**What you will do**
All of the material below is to be returned exactly.

**Information provided**
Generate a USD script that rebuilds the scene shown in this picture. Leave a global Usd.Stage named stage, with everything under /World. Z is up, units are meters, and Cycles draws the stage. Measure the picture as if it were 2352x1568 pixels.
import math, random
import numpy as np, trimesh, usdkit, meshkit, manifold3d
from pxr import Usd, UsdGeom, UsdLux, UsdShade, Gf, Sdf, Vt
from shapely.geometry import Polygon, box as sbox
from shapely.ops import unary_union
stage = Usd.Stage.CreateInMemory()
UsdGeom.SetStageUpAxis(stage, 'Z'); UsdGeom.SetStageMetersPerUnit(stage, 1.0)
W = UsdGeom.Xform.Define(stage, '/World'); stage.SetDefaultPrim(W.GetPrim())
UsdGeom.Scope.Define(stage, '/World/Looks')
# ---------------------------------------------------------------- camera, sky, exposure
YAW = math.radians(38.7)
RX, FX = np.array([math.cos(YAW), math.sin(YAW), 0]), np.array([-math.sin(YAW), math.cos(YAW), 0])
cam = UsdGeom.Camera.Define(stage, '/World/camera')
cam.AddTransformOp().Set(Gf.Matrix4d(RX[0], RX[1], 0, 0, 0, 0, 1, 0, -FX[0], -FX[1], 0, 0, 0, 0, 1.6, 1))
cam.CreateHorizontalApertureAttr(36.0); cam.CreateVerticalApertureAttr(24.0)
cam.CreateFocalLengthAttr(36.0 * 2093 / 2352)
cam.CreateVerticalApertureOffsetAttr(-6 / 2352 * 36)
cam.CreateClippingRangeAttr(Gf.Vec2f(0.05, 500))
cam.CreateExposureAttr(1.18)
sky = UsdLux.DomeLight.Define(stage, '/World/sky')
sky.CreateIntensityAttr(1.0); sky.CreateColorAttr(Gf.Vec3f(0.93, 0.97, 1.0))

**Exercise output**
Generate a USD script that rebuilds the scene shown in this picture. Leave a global Usd.Stage named stage, with everything under /World. Z is up, units are meters, and Cycles draws the stage. Measure the picture as if it were 2352x1568 pixels.
import math, random
import numpy as np, trimesh, usdkit, meshkit, manifold3d
from pxr import Usd, UsdGeom, UsdLux, UsdShade, Gf, Sdf, Vt
from shapely.geometry import Polygon, box as sbox
from shapely.ops import unary_union
stage = Usd.Stage.CreateInMemory()
UsdGeom.SetStageUpAxis(stage, 'Z'); UsdGeom.SetStageMetersPerUnit(stage, 1.0)
W = UsdGeom.Xform.Define(stage, '/World'); stage.SetDefaultPrim(W.GetPrim())
UsdGeom.Scope.Define(stage, '/World/Looks')
# ---------------------------------------------------------------- camera, sky, exposure
YAW = math.radians(38.7)
RX, FX = np.array([math.cos(YAW), math.sin(YAW), 0]), np.array([-math.sin(YAW), math.cos(YAW), 0])
cam = UsdGeom.Camera.Define(stage, '/World/camera')
cam.AddTransformOp().Set(Gf.Matrix4d(RX[0], RX[1], 0, 0, 0, 0, 1, 0, -FX[0], -FX[1], 0, 0, 0, 0, 1.6, 1))
cam.CreateHorizontalApertureAttr(36.0); cam.CreateVerticalApertureAttr(24.0)
cam.CreateFocalLengthAttr(36.0 * 2093 / 2352)
cam.CreateVerticalApertureOffsetAttr(-6 / 2352 * 36)
cam.CreateClippingRangeAttr(Gf.Vec2f(0.05, 500))
cam.CreateExposureAttr(1.18)
sky = UsdLux.DomeLight.Define(stage, '/World/sky')
sky.CreateIntensityAttr(1.0); sky.CreateColorAttr(Gf.Vec3f(0.93, 0.97, 1.0))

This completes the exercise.